Decisions
Decisions are how In Parallel preserves the "why" behind execution changes — so you can answer "why did we do this?" with a link, not a reconstruction.
What it is
Execution plans change because decisions happen: priorities shift, deadlines move, ownership changes, risks get accepted or escalated. Without a record of those decisions, teams spend time reconstructing context from memory, slides, and old chat threads. In Parallel maintains a Decision Registry — a queryable record of every significant decision, linked to the meeting that produced it, the scope it affects, and the plan changes that resulted.

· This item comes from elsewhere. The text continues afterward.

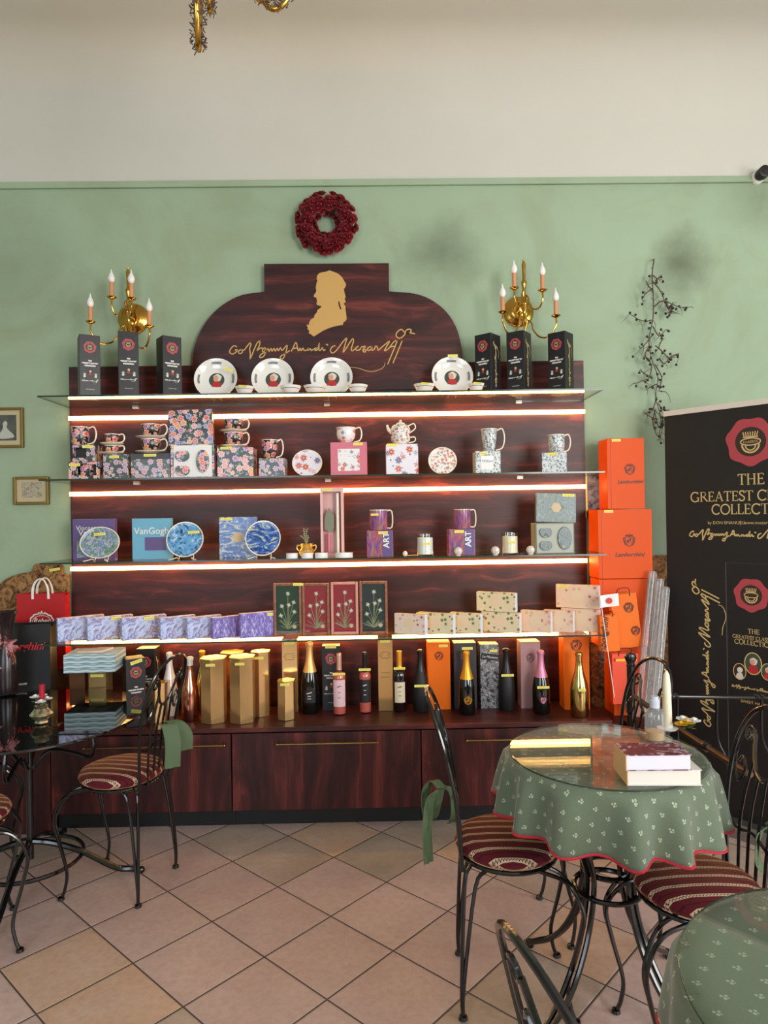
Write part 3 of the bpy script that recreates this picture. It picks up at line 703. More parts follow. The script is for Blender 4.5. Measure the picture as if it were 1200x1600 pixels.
# ================================================================== WALL ITEMS
# wreath
wc = at(510, 350, -0.04); k = K(-0.04)
wr = thing('rose_wreath', 'round wreath of dried dark red roses hanging above the crown board', 'wreath', (wc.x, -0.03, wc.z))
MB().tube([(0.115*math.cos(2*PI*i/24), 0, 0.115*math.sin(2*PI*i/24)) for i in range(24)], 0.024, 8, closed=True).build('wreath_ring', ROSE, wr, smooth=True)
def rose_mesh():
    mb = MB()
    for ly, (n, r, ti, hh) in enumerate(((5, 0.0185, 0.95, 0.020), (4, 0.013, 0.55, 0.022), (3, 0.007, 0.25, 0.022))):
        for i in range(n):
            a0 = 2*PI*i/n+ly*0.7; vs = []; fs = []
            for u in range(5):
                for v in range(4):
                    aa = a0+(u-2)*0.42; f = v/3; rr = 0.004+(r-0.004)*(f**0.7)*(1+0.10*math.cos((u-2)*1.5)); zz = hh*f*(0.55+0.45*math.cos((u-2)*0.5))*(1.1-ti*0.4)
                    if v == 3: rr += 0.0035*ti
                    vs.append((rr*math.cos(aa), rr*math.sin(aa), zz))
            for u in range(4):
                for v in range(3): fs.append((u*4+v, (u+1)*4+v, (u+1)*4+v+1, u*4+v+1))
            mb.add(vs, fs)
    mb.lathe([(0.001, 0), (0.007, 0.002), (0.004, 0.019), (0.001, 0.02)], 8)
    return mb
rose0 = None
for i in range(98):
    ringi = [(0.068, 12), (0.092, 18), (0.118, 22), (0.141, 26), (0.105, 20)]
    kk = i; 
    for r0, nn in ringi:
        if kk < nn: break
        kk -= nn
    a = 2*PI*kk/nn+random.uniform(-0.1, 0.1)+r0*20; rr = r0+random.uniform(-0.006, 0.006)
    off = math.sqrt(max(0.0, 0.046**2-(rr-0.110)**2)) if abs(rr-0.11) < 0.046 else 0.012
    pos = Vector((rr*math.cos(a), -off*0.75, rr*math.sin(a)))
    nrm = Vector(((rr-0.11)*math.cos(a)*1.2, -max(off, 0.015), (rr-0.11)*math.sin(a)*1.2)).normalized()
    nrm = (nrm+Vector((random.uniform(-.25, .25), 0, random.uniform(-.25, .25)))).normalized()
    if rose0 is None: rose0 = rose_mesh().build('rose_bloom', ROSE, wr, smooth=True, fixn=False); o = rose0
    else: o = rose0.copy(); COL.objects.link(o)
    o.parent = wr; o.location = pos; o.rotation_euler = nrm.to_track_quat('Z', 'Y').to_euler(); s = random.uniform(0.92, 1.15); o.scale = (s, s, s)

# brass wall sconces
def sconce(px, py, lab, cands, stem_top):
    Y = -0.16
    c = at(px, py, -0.02)
    t = thing('wall_sconce', lab, 'wall lamp', (c.x, 0, c.z), group='brass candle sconces')
    R = Matrix.Rotation(PI/2, 3, 'X')
    MB().lathe([(0.001, 0.03), (0.03, 0.034), (0.05, 0.026), (0.058, 0.018), (0.072, 0.016), (0.080, 0.008), (0.082, 0.0)], 32, M=R).build('back_plate', BRASS, t, smooth=True)
    MB().tube([(0, -0.02, 0), (0, -0.09, -0.01)], 0.012, 10).build('arm_bracket', BRASS, t, smooth=True)
    P = lambda x, y, Yd: (lambda p: Vector((p.x-c.x, Yd, p.z-c.z)))(at(x, y, Yd))
    sx0 = P(stem_top[0], stem_top[1], -0.09)
    zt = sx0.z; xs = sx0.x
    MB().lathe([(0.001, zt-0.335), (0.012, zt-0.33), (0.018, zt-0.315), (0.008, zt-0.30), (0.010, zt-0.27), (0.022, zt-0.25), (0.026, zt-0.235), (0.012, zt-0.215), (0.008, zt-0.16), (0.013, zt-0.13), (0.015, zt-0.12), (0.008, zt-0.105), (0.009, zt-0.06), (0.011, zt-0.03), (0.006, zt-0.012), (0.008, zt-0.006), (0.001, zt)], 14, c=(xs, -0.09, 0)).build('stem', BRASS, t, smooth=True)
    for (cx, ct, Yd, low, loopside) in cands:      # cx, y of flame tip
        b = P(cx, ct+1, Yd)
        z = b.z-0.062                              # bottom of bulb / top of sleeve
        cn = Vector((b.x, Yd, 0))
        sl = 0.075
        MB().lathe([(0.0105, z-sl), (0.0105, z), (0.001, z+0.001)], 12, c=cn).build('candle_sleeve', SLEEVE, t, smooth=True)
        MB().lathe([(0.001, z-sl-0.010), (0.008, z-sl-0.009), (0.022, z-sl-0.001), (0.024, z-sl+0.002), (0.010, z-sl-0.002), (0.001, z-sl-0.002)], 16, c=cn).build('drip_cup', BRASS, t, smooth=True)
        MB().lathe([(0.008, z), (0.015, z+0.010), (0.0172, z+0.020), (0.013, z+0.035), (0.006, z+0.048), (0.0018, z+0.064), (0.0005, z+0.068)], 12, c=cn).build('candle_bulb', BULB, t, smooth=True)
        zb = z-sl-0.010
        mx = (b.x+xs)/2; my = (Yd-0.09)/2
        h = low
        pts = [(b.x, Yd, zb), (b.x, Yd, zb-0.035), (b.x+(xs-b.x)*0.18, Yd+(-0.09-Yd)*0.18, zb-h), (b.x+(xs-b.x)*0.5, Yd+(-0.09-Yd)*0.5, zb-h*0.95), (b.x+(xs-b.x)*0.72, Yd+(-0.09-Yd)*0.72, zb-h*0.45), (b.x+(xs-b.x)*0.76, Yd+(-0.09-Yd)*0.76, zb-h*0.05), (b.x+(xs-b.x)*0.88, Yd+(-0.09-Yd)*0.88, zb+0.016), (xs+(b.x-xs)*0.06, -0.09+(Yd+0.09)*0.06, zb-0.012), (xs, -0.09, zb-0.05)]
        MB().tube(pts, 0.0045, 8, smooth=5).build('curved_arm', BRASS, t, smooth=True)
    return t
sconce(207, 497, 'brass four-candle wall sconce at the left of the crown board', [(141, 459, -0.20, 0.085, 0), (174, 421, -0.17, 0.07, 0), (205, 422, -0.26, 0.07, 0), (233, 466, -0.20, 0.085, 0)], (200, 417))
sconce(811, 486, 'brass four-candle wall sconce at the right of the crown board', [(785, 444, -0.20, 0.085, 0), (803, 407, -0.17, 0.07, 0), (847, 410, -0.2, 0.07, 0), (868, 450, -0.20, 0.085, 0)], (818, 405))

# dried vine
random.seed(11)
def V(px, py, Y=-0.05): p = at(px, py, Y); return Vector((p.x, Y, p.z))
vn = thing('dried_berry_vine', 'long dried twig vine with dark berries hanging on the green wall', 'vine', V(1022, 405, -0.01))
org = Vector(vn.location)
stems = [[(1022,405),(1019,430),(1021,470),(1020,500),(1014,530),(1018,560),(1028,590),(1024,620),(1032,650),(1030,688)],
 [(1020,440),(1032,455),(1040,475),(1048,490),(1044,488)],[(1021,480),(1035,470),(1050,475),(1062,480),(1075,480)],[(1040,470),(1046,482),(1054,488)],
 [(1018,500),(1008,502),(996,498),(984,490)],[(1020,510),(1030,525),(1040,515)],[(1018,525),(1006,540),(1000,545)],[(1024,540),(1036,550),(1046,560),(1060,552)],
 [(1015,540),(1008,555),(1018,570),(1014,590),(1004,595),(988,600)],[(1024,570),(1034,590),(1030,610),(1040,612)],[(1018,590),(1006,583),(1000,578)],[(1026,600),(1016,605),(1010,608)],
 [(1026,620),(1020,640),(1010,645)],[(1028,630),(1036,640),(1048,642)],[(1024,640),(1020,660),(1026,680)],[(1030,645),(1036,660),(1032,684)],[(1020,450),(1010,458),(1003,468)],[(1020,430),(1028,436),(1030,432)],
 [(1021,455),(1012,445),(1010,440)],[(1030,560),(1038,568),(1050,556),(1060,555)],[(1028,655),(1018,652),(1006,644)],[(1030,520),(1034,530),(1028,545)],[(1022,640),(1030,668),(1040,650)]]
mt = MB(); 
berries = []
for st in stems:
    P = [V(a, b, -0.045-random.uniform(0, 0.03)) - org for a, b in st]
    mt.tube(P, 0.0034, 5, smooth=4, rend=0.0018)
    for p in cr(P, 3)[3::3]:
        e_ = p+Vector((random.uniform(-.05, .05), random.uniform(-.015, .015), random.uniform(-.06, .02))); mt.tube(cr([p, (p+e_)/2+Vector((0.006, 0, 0.004)), e_], 3), 0.0019, 4, rend=0.0010)
        if random.random() < 0.4: berries.append(e_)
    for p in cr(P, 3)[2:]:
        if random.random() < 0.95:
            q = p+Vector((random.uniform(-.018, .018), random.uniform(-.012, .012), random.uniform(-.018, .018)))
            mt.tube([p, q], 0.0014, 4); berries.append(q)
mt.tube([Vector((0, 0.008, 0)), V(1022, 405, -0.045)-org], 0.003, 6)
mt.build('twigs', TWIG, vn)
random.shuffle(berries)
for k, q in enumerate(berries[:98]):
    if k == 0: b0 = MB().ball((0,0,0), 0.0068, 6).build('berry', BERRY, vn, smooth=True); o = b0
    else: o = b0.copy(); COL.objects.link(o)
    o.parent = vn; o.location = q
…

This is what keeps the Living Execution Plan trustworthy over time — not just what's current, but why it became current.
How it works
Each decision record captures:
Field | What it records |
What | The specific choice made — one clear statement |
Why | The context, constraint, or learning that drove the decision |
Who | Who was accountable or made the call |
When | The meeting or moment where the decision was reached |
What changed | How the Living Execution Plan changed as a result |
Decisions link to the meeting that produced them and to the plan updates that resulted. That chain — decision → plan change — is what makes execution evolution explainable to stakeholders and future team members.
What counts as a decision
A decision is anything that materially changes execution reality:
Reprioritizing work ("A is now more important than B")
Committing to a deadline or scope ("we'll ship by X")

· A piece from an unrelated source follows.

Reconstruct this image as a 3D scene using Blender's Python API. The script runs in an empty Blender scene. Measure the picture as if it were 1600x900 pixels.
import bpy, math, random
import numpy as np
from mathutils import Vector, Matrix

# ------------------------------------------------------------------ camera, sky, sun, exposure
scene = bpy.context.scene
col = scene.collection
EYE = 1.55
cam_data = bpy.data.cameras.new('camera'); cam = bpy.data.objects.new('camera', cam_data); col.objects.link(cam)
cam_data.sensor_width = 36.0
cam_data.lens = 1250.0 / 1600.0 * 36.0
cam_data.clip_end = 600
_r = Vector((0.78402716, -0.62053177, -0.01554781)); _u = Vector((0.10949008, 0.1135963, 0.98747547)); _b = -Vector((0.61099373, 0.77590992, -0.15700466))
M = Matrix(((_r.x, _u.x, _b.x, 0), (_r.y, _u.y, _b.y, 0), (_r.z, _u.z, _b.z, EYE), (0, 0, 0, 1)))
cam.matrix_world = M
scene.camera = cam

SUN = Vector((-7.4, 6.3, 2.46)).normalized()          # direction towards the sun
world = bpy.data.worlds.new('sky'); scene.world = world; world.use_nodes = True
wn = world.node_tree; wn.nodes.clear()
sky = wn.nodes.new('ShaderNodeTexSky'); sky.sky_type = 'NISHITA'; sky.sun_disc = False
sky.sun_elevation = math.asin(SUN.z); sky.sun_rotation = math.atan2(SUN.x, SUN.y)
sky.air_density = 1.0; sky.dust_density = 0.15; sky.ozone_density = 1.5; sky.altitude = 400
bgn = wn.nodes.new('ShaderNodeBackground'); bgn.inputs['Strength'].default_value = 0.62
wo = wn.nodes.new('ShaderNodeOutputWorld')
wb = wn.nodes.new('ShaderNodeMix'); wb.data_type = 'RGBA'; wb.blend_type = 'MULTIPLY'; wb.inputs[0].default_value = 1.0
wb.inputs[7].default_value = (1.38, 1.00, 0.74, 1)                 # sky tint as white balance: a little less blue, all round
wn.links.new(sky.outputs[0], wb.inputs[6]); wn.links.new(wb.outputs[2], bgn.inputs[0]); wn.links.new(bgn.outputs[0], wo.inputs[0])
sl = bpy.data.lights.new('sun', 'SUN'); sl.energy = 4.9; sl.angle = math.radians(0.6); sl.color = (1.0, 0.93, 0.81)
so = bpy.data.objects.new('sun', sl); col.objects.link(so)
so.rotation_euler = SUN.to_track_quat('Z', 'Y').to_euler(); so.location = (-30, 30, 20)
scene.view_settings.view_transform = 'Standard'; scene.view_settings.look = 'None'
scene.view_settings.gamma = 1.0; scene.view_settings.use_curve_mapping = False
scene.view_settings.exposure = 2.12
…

Changing ownership ("this moves to team Y")
Accepting or escalating a risk
Stopping or pausing work
Not every conversational conclusion needs a record. The decisions log is high-signal by design: fewer entries, each one material. A useful test: if someone could reasonably ask "why did we do this?" in three months, it's worth capturing. If it's a meeting observation rather than a choice, it belongs in the meeting summary, not the decisions log.
Decisions most commonly surface through the meeting loop — discussion produces signals, the post-meeting report proposes decisions, and confirmation makes them part of durable history.

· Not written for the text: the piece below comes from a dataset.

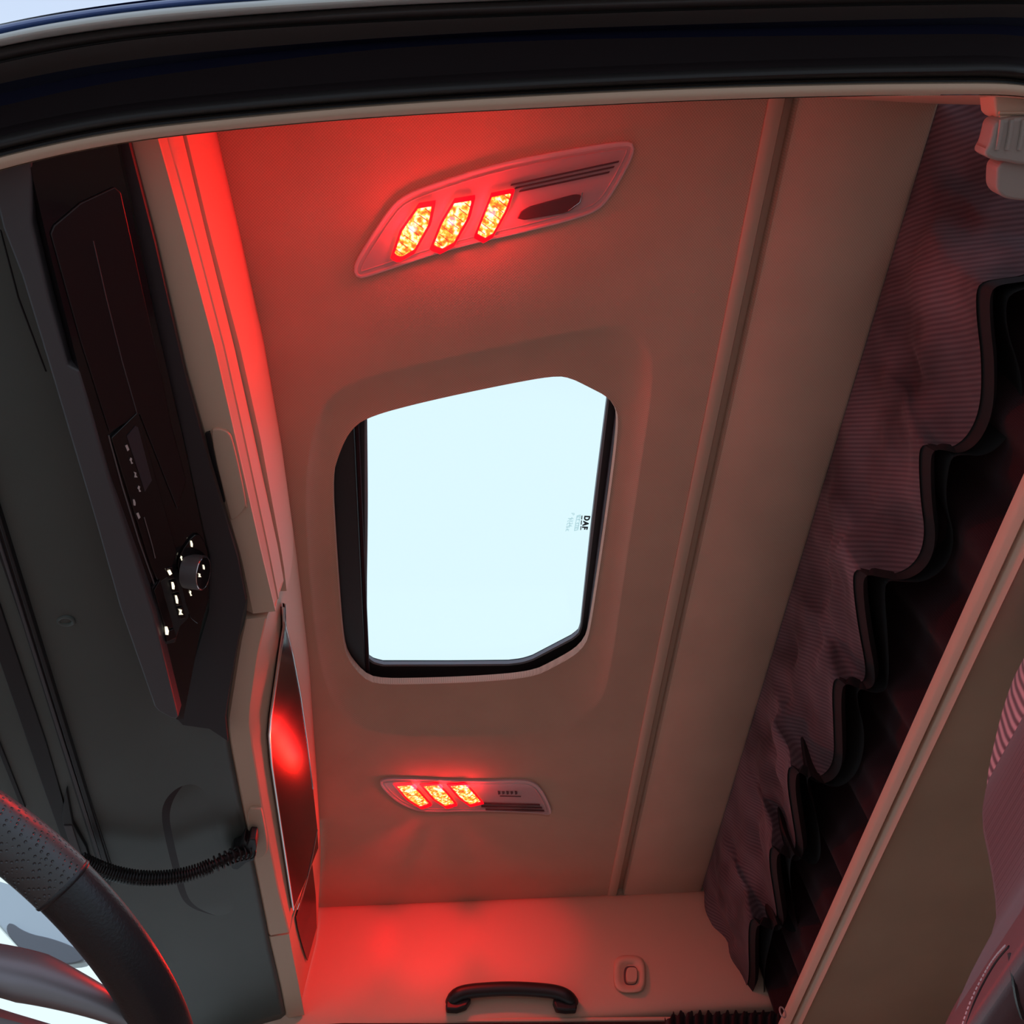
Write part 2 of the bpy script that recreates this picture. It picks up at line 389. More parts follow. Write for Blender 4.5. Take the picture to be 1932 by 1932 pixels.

Using decisions effectively
Make decisions explicit when they happen Clear language helps both alignment in the room and capture quality: "Decision: we will…", "We're choosing A over B", "This is now owned by…". You don't need a script — just a deliberate signal that a choice is being made.
Capture tradeoffs, not just outcomes The reasoning is what prevents re-litigating later: "because we learned X", "because risk Y is unacceptable", "because the customer requires…". The outcome alone doesn't carry that context forward.
Link decisions in stakeholder communication When execution changes materially, don't rewrite the story. Link the snapshot (what changed) and the decision (why it changed). That pair answers most stakeholder questions without requiring a custom update.